* Exercise
Return exactly, please, the lines that run from the line with "Write the bpy" to the line with "SC.camera = camo", ends included, and omit all pictures.

* Material shown
▼▼▼
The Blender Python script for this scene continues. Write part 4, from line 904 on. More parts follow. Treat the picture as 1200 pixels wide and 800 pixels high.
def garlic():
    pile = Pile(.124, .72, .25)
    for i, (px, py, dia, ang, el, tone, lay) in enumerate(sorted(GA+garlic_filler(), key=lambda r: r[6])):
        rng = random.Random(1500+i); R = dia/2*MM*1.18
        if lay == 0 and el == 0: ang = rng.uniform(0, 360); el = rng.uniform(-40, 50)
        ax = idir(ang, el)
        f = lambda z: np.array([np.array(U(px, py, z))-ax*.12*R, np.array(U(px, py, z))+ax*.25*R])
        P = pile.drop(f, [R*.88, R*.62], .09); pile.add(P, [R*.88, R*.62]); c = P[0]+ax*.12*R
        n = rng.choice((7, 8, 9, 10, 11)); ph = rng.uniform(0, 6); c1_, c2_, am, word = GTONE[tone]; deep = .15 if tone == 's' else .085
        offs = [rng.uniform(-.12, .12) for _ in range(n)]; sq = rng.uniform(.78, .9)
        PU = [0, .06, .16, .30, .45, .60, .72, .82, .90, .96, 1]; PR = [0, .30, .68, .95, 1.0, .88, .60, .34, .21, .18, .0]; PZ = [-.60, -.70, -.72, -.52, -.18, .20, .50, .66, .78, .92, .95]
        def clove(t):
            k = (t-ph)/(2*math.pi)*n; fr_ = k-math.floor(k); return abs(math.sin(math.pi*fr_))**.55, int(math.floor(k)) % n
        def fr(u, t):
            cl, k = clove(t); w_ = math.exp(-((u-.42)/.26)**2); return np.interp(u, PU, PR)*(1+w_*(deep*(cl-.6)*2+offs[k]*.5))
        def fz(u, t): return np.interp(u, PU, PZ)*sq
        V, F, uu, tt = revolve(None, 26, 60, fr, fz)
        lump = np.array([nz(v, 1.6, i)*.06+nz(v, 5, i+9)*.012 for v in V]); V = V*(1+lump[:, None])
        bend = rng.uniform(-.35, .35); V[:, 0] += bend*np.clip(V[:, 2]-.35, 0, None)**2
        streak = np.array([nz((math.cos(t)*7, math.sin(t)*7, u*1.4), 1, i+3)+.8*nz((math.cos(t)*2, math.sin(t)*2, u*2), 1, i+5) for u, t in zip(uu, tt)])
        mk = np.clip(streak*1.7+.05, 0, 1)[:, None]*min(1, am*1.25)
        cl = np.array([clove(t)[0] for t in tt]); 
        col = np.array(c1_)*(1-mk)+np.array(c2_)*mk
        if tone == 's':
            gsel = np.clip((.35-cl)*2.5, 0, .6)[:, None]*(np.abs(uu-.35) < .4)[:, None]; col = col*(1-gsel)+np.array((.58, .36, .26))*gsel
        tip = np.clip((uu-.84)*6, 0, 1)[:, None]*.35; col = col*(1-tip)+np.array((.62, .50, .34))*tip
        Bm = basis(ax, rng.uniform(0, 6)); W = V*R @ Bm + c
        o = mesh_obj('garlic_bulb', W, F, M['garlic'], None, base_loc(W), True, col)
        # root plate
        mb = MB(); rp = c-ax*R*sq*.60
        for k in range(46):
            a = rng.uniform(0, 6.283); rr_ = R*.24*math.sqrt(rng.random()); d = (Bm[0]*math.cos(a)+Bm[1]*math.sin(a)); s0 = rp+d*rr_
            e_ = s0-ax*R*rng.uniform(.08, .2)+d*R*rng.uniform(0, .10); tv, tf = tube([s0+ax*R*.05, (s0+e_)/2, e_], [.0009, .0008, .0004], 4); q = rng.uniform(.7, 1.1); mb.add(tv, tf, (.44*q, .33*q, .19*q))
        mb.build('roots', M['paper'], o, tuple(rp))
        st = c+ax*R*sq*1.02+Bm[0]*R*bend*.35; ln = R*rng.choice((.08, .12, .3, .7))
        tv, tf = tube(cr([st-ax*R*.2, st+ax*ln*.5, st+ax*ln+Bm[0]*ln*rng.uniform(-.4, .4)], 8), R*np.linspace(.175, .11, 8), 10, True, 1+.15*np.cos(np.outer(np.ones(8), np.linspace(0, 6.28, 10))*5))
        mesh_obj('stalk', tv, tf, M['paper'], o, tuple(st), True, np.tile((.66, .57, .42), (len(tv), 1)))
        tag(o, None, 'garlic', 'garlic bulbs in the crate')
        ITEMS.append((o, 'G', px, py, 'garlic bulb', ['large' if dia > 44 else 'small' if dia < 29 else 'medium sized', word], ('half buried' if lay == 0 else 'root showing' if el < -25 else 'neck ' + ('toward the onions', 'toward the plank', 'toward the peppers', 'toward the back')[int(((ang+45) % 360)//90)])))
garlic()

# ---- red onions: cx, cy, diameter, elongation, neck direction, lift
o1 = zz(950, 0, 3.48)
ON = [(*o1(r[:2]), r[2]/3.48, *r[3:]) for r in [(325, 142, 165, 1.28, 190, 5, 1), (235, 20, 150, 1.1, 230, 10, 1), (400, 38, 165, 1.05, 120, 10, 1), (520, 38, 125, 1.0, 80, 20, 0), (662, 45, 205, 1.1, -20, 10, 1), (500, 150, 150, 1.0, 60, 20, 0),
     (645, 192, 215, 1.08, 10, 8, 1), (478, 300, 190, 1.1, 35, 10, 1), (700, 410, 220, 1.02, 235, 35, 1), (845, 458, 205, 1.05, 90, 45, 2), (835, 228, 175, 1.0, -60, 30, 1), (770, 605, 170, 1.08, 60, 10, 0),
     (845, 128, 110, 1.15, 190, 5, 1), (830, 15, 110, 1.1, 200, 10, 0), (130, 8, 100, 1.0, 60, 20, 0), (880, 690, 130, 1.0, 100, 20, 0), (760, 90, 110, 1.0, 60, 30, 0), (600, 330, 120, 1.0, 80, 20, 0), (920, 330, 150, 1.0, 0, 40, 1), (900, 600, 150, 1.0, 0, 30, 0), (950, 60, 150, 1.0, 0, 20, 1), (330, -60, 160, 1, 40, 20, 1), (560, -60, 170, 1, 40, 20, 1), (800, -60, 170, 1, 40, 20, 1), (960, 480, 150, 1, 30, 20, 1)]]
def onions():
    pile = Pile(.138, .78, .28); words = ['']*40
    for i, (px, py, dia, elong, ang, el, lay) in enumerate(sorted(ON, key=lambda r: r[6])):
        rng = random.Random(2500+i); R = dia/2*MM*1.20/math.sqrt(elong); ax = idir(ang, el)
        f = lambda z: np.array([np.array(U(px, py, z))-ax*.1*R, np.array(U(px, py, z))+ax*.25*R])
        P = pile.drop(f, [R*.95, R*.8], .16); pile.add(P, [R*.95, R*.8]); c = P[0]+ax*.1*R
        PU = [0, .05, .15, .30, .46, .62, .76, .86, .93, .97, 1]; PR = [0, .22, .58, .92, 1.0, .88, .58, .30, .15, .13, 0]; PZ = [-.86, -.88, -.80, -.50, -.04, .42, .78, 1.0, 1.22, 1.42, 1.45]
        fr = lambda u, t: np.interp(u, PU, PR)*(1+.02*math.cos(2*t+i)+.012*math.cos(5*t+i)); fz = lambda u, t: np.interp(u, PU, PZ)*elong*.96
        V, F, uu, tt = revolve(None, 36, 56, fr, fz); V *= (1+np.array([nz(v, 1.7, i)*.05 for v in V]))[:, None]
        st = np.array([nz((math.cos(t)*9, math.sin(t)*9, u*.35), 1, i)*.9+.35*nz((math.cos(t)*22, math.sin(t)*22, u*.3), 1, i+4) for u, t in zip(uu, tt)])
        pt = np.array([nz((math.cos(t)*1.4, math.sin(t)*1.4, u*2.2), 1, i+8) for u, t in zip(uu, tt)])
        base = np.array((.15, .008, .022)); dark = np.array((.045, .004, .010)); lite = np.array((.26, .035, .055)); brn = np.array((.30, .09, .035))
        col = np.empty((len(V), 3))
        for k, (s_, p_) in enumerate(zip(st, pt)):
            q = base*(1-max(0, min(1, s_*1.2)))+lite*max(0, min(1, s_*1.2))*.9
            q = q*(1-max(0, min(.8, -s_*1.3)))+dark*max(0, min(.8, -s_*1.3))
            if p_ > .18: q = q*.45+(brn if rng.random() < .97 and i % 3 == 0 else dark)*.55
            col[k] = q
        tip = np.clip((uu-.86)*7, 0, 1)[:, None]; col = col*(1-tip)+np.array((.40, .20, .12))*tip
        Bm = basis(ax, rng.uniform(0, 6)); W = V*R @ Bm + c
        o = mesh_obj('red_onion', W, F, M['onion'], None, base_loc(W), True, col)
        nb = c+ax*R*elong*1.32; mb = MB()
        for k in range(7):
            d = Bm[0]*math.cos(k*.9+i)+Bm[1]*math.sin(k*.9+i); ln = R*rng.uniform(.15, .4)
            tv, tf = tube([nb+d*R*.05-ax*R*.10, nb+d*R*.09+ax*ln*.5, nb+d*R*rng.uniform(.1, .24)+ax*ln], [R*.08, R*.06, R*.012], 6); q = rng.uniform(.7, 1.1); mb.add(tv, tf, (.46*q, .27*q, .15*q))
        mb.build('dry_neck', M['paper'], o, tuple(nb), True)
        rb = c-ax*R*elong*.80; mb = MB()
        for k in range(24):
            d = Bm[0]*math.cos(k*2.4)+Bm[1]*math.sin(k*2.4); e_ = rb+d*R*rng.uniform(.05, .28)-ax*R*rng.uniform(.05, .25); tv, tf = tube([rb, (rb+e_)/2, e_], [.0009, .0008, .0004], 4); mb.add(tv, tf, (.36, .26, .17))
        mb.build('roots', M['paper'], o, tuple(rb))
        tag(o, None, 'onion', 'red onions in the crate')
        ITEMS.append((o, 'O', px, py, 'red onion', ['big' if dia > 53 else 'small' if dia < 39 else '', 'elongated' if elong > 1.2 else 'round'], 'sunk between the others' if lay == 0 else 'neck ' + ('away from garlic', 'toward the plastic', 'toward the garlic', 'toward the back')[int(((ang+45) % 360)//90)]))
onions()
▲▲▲
▼▼▼
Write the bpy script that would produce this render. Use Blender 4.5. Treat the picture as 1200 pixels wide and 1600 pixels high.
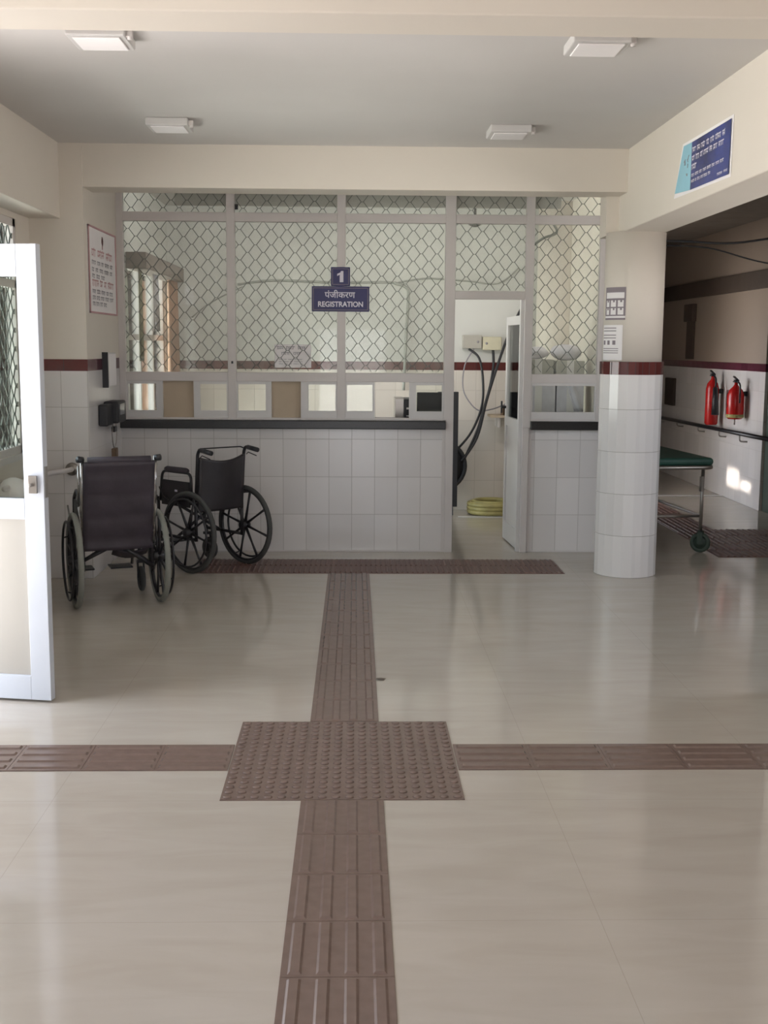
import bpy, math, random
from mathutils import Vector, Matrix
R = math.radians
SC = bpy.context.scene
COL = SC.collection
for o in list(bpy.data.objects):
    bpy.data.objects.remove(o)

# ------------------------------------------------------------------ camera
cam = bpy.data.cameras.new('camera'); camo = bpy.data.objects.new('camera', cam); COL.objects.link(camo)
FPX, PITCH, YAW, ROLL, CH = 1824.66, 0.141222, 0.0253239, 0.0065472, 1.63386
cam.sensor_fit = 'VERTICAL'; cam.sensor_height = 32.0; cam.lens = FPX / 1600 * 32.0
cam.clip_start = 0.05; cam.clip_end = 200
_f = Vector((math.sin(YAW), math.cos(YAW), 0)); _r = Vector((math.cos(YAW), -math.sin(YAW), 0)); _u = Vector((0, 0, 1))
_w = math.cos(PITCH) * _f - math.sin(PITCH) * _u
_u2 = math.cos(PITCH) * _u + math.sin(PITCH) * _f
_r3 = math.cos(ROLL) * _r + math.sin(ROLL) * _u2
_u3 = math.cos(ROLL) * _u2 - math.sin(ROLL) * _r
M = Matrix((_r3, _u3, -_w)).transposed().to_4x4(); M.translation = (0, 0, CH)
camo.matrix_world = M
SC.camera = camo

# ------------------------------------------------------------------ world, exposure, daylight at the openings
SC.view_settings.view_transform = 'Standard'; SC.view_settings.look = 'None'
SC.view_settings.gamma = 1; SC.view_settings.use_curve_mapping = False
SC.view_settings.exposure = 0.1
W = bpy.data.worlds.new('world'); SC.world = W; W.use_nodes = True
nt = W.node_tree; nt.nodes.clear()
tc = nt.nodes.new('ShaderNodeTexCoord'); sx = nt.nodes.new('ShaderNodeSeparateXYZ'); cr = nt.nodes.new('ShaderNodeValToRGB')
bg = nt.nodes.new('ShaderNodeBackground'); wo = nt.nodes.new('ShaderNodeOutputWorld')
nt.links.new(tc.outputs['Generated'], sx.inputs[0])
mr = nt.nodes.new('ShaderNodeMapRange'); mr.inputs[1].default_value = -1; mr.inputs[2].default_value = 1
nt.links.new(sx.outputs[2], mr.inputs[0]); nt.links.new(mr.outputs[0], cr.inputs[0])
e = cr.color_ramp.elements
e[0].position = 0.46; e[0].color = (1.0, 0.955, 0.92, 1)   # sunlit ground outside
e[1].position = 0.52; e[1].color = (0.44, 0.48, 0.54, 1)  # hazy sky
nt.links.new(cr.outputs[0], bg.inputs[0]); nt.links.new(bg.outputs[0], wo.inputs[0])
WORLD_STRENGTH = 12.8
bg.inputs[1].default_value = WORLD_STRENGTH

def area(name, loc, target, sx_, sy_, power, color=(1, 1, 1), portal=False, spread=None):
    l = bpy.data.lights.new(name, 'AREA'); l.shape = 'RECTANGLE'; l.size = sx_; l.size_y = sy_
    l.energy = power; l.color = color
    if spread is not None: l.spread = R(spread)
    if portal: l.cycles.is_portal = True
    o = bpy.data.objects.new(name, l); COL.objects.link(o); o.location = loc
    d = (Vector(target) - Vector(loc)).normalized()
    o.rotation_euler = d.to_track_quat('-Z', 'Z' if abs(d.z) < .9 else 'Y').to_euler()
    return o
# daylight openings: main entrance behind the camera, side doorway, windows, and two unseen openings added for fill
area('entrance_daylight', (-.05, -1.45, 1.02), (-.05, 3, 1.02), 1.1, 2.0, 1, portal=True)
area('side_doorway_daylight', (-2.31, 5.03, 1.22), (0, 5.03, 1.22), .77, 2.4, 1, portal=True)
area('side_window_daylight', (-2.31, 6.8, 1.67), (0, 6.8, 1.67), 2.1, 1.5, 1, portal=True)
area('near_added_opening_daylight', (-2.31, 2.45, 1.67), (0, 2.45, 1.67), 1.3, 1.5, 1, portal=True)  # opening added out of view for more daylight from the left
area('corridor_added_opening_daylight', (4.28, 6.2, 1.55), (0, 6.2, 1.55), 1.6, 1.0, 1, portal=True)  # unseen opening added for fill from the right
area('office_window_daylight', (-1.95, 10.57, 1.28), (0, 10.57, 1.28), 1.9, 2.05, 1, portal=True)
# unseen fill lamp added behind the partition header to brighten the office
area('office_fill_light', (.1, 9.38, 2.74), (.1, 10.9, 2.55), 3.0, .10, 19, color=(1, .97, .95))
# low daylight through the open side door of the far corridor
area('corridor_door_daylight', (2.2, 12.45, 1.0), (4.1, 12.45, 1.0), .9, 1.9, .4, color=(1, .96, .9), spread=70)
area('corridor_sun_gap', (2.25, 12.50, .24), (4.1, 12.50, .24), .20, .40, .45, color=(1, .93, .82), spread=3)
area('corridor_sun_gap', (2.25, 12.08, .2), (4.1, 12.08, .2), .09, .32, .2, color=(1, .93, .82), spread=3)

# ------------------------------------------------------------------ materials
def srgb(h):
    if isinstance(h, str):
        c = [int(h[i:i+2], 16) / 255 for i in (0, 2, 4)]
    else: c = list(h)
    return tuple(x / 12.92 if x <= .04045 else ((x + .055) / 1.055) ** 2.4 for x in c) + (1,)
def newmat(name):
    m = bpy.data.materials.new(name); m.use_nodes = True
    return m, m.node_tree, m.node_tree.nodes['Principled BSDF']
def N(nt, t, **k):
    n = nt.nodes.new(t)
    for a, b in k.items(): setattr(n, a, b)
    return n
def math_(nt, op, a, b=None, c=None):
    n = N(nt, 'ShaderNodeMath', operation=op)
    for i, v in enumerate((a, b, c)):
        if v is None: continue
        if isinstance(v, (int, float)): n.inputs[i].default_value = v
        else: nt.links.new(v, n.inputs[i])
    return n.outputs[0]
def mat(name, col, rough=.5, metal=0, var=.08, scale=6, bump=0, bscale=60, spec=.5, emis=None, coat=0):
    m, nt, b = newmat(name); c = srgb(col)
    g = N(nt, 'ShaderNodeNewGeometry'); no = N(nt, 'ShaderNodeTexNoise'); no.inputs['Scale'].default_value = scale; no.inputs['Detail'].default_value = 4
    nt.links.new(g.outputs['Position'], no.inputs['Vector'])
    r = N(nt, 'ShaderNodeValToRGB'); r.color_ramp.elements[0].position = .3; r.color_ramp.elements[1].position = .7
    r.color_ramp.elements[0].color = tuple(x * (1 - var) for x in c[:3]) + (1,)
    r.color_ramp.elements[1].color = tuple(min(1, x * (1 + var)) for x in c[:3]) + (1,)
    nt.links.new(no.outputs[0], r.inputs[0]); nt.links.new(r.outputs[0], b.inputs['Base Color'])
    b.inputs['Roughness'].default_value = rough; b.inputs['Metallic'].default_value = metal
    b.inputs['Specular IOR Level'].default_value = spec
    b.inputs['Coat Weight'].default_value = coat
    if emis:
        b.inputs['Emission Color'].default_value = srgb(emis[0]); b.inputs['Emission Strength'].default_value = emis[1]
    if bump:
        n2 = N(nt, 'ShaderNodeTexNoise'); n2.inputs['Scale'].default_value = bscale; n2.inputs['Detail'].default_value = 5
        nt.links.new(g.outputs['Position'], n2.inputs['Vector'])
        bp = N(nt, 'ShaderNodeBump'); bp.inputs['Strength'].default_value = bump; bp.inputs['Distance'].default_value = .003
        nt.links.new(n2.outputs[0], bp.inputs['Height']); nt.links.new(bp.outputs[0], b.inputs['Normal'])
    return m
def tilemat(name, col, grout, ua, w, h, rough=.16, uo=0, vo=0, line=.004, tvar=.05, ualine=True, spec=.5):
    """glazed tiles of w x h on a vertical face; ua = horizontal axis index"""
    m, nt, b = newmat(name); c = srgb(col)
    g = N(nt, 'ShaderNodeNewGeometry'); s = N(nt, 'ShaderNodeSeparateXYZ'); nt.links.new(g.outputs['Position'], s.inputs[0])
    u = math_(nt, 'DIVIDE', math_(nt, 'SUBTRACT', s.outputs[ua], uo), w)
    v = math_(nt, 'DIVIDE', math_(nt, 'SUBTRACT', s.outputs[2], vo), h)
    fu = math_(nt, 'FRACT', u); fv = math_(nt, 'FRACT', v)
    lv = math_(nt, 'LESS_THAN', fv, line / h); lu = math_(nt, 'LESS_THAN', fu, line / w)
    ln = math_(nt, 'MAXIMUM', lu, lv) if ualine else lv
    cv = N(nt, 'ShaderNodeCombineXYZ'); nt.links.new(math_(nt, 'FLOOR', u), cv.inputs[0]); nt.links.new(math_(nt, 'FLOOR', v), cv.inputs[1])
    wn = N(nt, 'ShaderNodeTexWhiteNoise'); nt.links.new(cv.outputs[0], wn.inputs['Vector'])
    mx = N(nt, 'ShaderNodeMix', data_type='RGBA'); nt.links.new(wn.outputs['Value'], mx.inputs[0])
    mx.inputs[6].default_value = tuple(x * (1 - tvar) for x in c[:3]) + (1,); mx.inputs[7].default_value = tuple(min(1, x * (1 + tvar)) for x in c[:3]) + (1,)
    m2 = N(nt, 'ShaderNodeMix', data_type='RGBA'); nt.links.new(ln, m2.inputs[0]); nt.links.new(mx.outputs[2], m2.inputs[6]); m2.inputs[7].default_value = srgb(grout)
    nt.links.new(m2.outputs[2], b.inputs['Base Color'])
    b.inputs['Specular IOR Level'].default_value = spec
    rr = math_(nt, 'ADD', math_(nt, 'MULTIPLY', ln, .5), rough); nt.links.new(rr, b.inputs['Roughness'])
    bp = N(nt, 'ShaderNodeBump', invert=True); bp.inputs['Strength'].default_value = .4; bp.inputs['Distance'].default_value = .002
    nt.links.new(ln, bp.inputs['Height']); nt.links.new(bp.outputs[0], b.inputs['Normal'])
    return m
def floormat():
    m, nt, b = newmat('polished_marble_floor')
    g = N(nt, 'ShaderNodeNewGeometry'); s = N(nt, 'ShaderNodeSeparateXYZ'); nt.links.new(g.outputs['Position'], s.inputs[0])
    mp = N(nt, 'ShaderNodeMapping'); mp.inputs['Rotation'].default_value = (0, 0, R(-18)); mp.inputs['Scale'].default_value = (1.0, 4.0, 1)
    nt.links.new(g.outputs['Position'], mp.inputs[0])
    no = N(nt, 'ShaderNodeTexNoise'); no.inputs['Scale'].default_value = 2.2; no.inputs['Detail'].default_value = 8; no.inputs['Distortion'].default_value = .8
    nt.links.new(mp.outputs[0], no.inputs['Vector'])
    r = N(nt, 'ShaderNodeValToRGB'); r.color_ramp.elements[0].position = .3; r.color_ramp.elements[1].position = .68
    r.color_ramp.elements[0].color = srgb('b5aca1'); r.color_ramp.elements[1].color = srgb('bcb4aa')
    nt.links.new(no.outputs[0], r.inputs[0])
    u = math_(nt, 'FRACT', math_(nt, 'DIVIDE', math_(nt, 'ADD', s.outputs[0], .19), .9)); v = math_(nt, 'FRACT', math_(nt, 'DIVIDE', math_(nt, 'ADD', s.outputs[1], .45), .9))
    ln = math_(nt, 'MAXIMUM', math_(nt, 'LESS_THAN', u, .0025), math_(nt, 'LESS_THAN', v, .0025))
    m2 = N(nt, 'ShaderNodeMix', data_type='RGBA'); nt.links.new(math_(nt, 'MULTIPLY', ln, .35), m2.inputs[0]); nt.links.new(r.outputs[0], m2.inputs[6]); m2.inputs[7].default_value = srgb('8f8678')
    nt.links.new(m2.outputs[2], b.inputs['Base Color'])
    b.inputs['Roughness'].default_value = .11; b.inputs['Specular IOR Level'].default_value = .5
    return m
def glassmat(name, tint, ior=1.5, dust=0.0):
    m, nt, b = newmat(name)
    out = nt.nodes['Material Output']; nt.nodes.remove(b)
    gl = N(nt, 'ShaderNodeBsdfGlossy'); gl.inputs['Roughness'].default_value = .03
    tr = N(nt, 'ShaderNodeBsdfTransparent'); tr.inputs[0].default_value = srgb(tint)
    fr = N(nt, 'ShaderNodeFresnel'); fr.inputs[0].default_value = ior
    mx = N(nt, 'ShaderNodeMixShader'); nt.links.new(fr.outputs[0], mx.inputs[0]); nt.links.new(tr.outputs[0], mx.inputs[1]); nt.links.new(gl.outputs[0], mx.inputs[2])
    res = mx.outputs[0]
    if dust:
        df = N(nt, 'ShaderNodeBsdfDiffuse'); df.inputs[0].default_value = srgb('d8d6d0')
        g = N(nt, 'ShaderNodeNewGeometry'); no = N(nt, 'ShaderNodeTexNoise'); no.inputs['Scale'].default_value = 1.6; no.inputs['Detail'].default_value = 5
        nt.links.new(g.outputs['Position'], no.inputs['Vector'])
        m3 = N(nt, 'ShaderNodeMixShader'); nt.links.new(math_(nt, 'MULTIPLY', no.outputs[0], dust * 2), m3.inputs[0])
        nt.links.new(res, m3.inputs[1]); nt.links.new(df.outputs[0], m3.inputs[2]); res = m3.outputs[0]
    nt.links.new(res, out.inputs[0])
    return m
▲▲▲
* Result of this task
Write the bpy script that would produce this render. Use Blender 4.5. Treat the picture as 1200 pixels wide and 1600 pixels high.
import bpy, math, random
from mathutils import Vector, Matrix
R = math.radians
SC = bpy.context.scene
COL = SC.collection
for o in list(bpy.data.objects):
    bpy.data.objects.remove(o)

# ------------------------------------------------------------------ camera
cam = bpy.data.cameras.new('camera'); camo = bpy.data.objects.new('camera', cam); COL.objects.link(camo)
FPX, PITCH, YAW, ROLL, CH = 1824.66, 0.141222, 0.0253239, 0.0065472, 1.63386
cam.sensor_fit = 'VERTICAL'; cam.sensor_height = 32.0; cam.lens = FPX / 1600 * 32.0
cam.clip_start = 0.05; cam.clip_end = 200
_f = Vector((math.sin(YAW), math.cos(YAW), 0)); _r = Vector((math.cos(YAW), -math.sin(YAW), 0)); _u = Vector((0, 0, 1))
_w = math.cos(PITCH) * _f - math.sin(PITCH) * _u
_u2 = math.cos(PITCH) * _u + math.sin(PITCH) * _f
_r3 = math.cos(ROLL) * _r + math.sin(ROLL) * _u2
_u3 = math.cos(ROLL) * _u2 - math.sin(ROLL) * _r
M = Matrix((_r3, _u3, -_w)).transposed().to_4x4(); M.translation = (0, 0, CH)
camo.matrix_world = M
SC.camera = camo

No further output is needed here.